In discovery, instead of you asking the bulk of the questions, it’s more common to provide the answers to many people as goals and requirements are identified. A UX researcher is a team member who is heavily involved in discovery. During the design phase, a UX/UI designer takes lead on visual design and a developer or architect provides technical design. It’s common for you to bring designs (UI mockups) to your team or stakeholders for review. Eventually, everything is approved, and the development phase begins.

Let’s Get Cooking

Your order’s been placed – and the waiting begins. You’re not abandoned, but you have your drinks and the heavy decision making is complete, so you have some time for yourself and your party. The server still checks in with you, refills drinks as needed, and you may see other team members such as food runners who bring you the appetizer and later your salad.

But there’s a lot more people involved with your meal. A line cook makes your appetizers and prepares your salad. In the meantime, the head chef is preparing the entree with the assistance of a saucier. Finally, a sous chef reviews your meal to make sure everything is absolutely perfect. Remember, you don’t get to see any of this! 

It’s honestly the same in web development, except this process takes weeks or months – not minutes or hours. You’ve reviewed wireframes, mockups, and data design documents, but now your website is being developed behind the scenes. It can be difficult to have no tangible progress for a while after so much engagement. Eventually, the digital project manager will schedule demonstrations or screenshare progress during status meetings. 

The team, meanwhile, is busy. Back end and front end developers are creating the code base and building features. Every feature has to be developed, including code reviews by other developers. Cloud engineers work with developers to set up deployments. Quality assurance team members are testing the site throughout against acceptance criteria. Soon enough (okay, maybe not soon enough), the website is ready to be launched!

The Meal Arrives

Your meal arrives. Appetizer and salad plates have been cleared, food runners place the plates in front of you, and your server gets a ramekin of sauce you realize you didn’t ask for earlier. The fanfare is quick, and then you’re free to dig in. Shortly after, your server checks in again making sure everything’s as expected. Later, while you’re still enjoying the meal, the house manager or general manager stops by too. The staff may have completed most of the work, but you still feel taken care of.

Launch day for your website is a big deal. Your old website is taken down and the new one is made available to the public. There’s lots of communication and excitement. A couple of small bugs are found and resolved quickly. Your digital project manager continues to be on point and coordinate with the team as you provide positive feedback, find a few problems, and maybe ask for a couple of small changes you didn’t realize you wanted before. It’s also common that your original salesperson, or an executive, also checks in with you to make sure your website and experience with the team are both satisfactory.

You Don’t Leave After the Meal Arrives

You sit back, your entree devoured.
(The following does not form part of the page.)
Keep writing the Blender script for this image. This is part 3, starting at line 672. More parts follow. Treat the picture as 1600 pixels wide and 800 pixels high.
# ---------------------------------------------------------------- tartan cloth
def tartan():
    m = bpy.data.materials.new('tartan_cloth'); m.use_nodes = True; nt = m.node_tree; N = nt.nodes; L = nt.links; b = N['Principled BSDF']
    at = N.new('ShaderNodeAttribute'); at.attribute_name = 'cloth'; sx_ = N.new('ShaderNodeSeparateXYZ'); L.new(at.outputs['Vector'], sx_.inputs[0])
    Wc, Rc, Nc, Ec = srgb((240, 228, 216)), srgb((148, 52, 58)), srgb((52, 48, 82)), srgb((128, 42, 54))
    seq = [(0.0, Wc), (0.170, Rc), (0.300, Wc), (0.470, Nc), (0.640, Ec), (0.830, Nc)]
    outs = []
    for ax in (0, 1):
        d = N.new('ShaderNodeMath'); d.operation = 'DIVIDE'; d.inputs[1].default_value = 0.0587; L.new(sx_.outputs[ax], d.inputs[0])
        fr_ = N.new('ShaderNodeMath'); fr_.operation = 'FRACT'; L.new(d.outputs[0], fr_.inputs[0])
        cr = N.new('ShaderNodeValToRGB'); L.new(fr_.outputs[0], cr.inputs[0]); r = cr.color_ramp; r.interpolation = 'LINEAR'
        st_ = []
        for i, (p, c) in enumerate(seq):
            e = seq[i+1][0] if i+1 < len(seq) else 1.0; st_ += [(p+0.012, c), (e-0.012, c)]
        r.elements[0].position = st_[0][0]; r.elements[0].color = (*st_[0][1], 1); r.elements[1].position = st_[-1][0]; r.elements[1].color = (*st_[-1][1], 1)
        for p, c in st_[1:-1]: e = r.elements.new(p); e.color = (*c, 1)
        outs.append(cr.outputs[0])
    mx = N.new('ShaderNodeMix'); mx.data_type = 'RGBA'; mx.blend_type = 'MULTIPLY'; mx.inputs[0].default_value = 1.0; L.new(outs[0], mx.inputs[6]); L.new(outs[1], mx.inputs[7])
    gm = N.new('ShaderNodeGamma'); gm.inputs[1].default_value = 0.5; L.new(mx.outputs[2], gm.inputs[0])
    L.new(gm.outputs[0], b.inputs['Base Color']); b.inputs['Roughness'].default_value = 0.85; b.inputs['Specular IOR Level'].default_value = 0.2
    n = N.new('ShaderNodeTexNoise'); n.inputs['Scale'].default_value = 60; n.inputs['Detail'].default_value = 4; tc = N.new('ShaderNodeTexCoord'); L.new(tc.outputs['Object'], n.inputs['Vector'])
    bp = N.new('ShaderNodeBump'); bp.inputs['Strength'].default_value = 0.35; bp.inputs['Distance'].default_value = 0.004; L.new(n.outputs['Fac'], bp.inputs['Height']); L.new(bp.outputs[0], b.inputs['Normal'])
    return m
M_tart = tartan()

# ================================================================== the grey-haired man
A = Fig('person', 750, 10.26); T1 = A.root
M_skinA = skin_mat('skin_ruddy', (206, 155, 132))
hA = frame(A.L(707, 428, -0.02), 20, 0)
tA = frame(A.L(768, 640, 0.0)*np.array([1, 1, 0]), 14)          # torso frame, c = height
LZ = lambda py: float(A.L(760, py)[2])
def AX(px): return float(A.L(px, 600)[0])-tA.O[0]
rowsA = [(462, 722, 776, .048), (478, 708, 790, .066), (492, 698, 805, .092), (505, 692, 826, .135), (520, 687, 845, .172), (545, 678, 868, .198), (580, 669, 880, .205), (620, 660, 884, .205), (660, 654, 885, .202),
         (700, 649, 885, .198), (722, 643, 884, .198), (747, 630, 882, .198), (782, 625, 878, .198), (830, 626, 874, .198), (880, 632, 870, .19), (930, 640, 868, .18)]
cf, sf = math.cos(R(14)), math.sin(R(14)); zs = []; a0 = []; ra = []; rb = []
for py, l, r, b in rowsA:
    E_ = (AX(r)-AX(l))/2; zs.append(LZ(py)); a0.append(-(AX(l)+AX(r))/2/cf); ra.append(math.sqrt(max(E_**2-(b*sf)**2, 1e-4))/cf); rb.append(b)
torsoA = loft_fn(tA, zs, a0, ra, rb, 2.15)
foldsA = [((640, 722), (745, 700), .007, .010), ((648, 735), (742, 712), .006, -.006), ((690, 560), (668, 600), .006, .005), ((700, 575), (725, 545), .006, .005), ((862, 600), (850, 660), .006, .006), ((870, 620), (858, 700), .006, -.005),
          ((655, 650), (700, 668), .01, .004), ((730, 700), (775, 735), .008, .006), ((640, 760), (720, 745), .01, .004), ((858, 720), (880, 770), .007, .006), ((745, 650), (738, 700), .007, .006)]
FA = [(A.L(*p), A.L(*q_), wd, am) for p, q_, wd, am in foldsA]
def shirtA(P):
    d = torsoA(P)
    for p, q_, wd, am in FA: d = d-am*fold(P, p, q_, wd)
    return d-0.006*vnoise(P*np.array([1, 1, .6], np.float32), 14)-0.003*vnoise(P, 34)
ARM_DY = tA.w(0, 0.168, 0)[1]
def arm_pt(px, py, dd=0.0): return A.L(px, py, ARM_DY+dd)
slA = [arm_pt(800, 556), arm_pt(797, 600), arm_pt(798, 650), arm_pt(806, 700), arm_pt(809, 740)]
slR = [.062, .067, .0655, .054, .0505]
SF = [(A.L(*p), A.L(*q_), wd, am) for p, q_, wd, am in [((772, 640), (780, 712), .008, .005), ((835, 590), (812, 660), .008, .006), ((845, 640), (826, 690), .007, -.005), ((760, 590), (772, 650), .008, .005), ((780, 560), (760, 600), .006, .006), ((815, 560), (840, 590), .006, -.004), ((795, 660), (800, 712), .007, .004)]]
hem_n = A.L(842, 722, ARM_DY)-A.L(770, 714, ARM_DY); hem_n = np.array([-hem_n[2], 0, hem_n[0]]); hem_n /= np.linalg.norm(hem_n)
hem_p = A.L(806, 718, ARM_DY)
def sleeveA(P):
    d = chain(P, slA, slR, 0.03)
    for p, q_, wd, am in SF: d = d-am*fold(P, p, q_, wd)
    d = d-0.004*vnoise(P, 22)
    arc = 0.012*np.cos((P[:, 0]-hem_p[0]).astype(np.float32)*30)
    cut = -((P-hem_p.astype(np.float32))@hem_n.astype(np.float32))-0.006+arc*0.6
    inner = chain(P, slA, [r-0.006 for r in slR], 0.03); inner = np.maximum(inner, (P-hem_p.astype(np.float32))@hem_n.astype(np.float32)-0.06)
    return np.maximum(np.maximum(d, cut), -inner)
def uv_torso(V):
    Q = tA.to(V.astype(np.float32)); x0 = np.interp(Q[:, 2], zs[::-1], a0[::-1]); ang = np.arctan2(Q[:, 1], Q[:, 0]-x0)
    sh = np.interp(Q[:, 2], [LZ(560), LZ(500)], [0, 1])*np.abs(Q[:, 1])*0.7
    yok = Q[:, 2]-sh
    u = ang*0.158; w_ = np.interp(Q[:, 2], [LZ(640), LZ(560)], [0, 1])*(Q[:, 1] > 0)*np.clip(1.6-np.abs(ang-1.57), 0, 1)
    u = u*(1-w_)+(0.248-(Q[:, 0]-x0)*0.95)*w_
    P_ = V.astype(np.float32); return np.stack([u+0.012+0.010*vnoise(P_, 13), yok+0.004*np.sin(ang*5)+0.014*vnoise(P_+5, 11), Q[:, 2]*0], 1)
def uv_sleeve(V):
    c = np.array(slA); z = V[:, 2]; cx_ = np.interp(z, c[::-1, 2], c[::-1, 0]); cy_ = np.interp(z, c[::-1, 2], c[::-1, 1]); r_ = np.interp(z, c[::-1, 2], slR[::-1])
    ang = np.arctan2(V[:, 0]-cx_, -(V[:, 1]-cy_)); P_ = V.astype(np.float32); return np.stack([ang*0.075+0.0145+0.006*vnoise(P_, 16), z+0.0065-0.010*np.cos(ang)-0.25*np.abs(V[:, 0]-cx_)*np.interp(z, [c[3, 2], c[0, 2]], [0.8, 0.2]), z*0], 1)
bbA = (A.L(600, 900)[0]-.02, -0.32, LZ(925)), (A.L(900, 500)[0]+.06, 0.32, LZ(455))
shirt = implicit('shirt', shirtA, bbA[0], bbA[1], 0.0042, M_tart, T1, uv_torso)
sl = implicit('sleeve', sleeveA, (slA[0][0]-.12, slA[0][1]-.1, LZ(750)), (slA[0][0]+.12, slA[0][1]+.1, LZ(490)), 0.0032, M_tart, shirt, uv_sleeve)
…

Hopefully, no one at your table unbuttons their top pants button. This is a fine meal, at a fine restaurant, in fine company – you don’t have to leave immediately! You decide to have a cup of coffee, or an after dinner drink. The server mentions a few special desserts that are available, and one of them is too good to pass up. 

Your website has been up and running, launch announcements have been posted, and you and your team are focused back on other company initiatives. That doesn’t mean you abandon the website though. You have some articles planned out to add over the next few months. You and your staff, now really using the website regularly, have a few ideas for new features. Plus, the website needs regular updates and maintenance for security purposes and to keep it from getting out of date.

What Doesn’t Fit

So far, this article is more around experience than specific technical aspects of development, most of the comparisons work reasonably well. However, there are a few areas that don’t line up.

Cloud Hosting. We can draw direct comparisons of developers with line cooks, and sous and head chefs with lead devs and quality assurance, but there’s not a great correlation with cloud engineering. If the meal is the website, there’s no food correlation to cloud hosting engineers – no one really in charge of the building, security, and repairing of cookware and plates. Sure, a general manager might be in charge of locking up the building and ordering or replacing cookware – but no one is crafting individual plates or creating individual access policies for the pots.

Content. With a dining experience, after you’ve decided what you want to eat, your job is complete (except for eating). If your website is a large content website, however, you may have a significant responsibility – adding content. Depending on the technology and budget, the vendor may be able to build the entire site without your assistance. Honestly, this is rare. You likely have new pages you want to write, older content to clean up, and some older web pages to delete. It may be more efficient or cost effective to have your staff learn and build the pages themselves. No restaurant is going to let you into the kitchen in order to do some of the cooking yourself!

Payment. One other departure comparing a fine meal with custom development is how payment is handled. With a meal, it’s a single evening that’s paid for in full after all services are rendered. Vendor relationships are different, and web development projects are larger, so an invoicing schedule is usually agreed upon as part of the contract.

A Restaurant You Never Leave?

I think it’s important here to wrap up by calling attention to the fact that the website launch doesn’t correlate to the end of a fine dining experience but rather the middle. And honestly, if you have a good relationship with your vendor and understand that a website isn’t a product but a service, that website launch may fall in the very early part of a long endeavor spanning many years.

And lastly, even though it doesn’t feel like it while you’re at the restaurant, you will need to eat again. A well developed website with ongoing maintenance can last a long time but not forever!

The Series Is Complete

I hope this article and the others in the series help to provide you with more insightful context for your next website or web application project, and maybe liaise better with the vendor.  It’s been enjoyable to map out the complexities of web development with more common and relatable experiences. 

I hope your next project is with Atlantic BT, but even if it’s with another agency – I hope your home building, car maintenance, fine dining adventure of custom web development goes extremely well!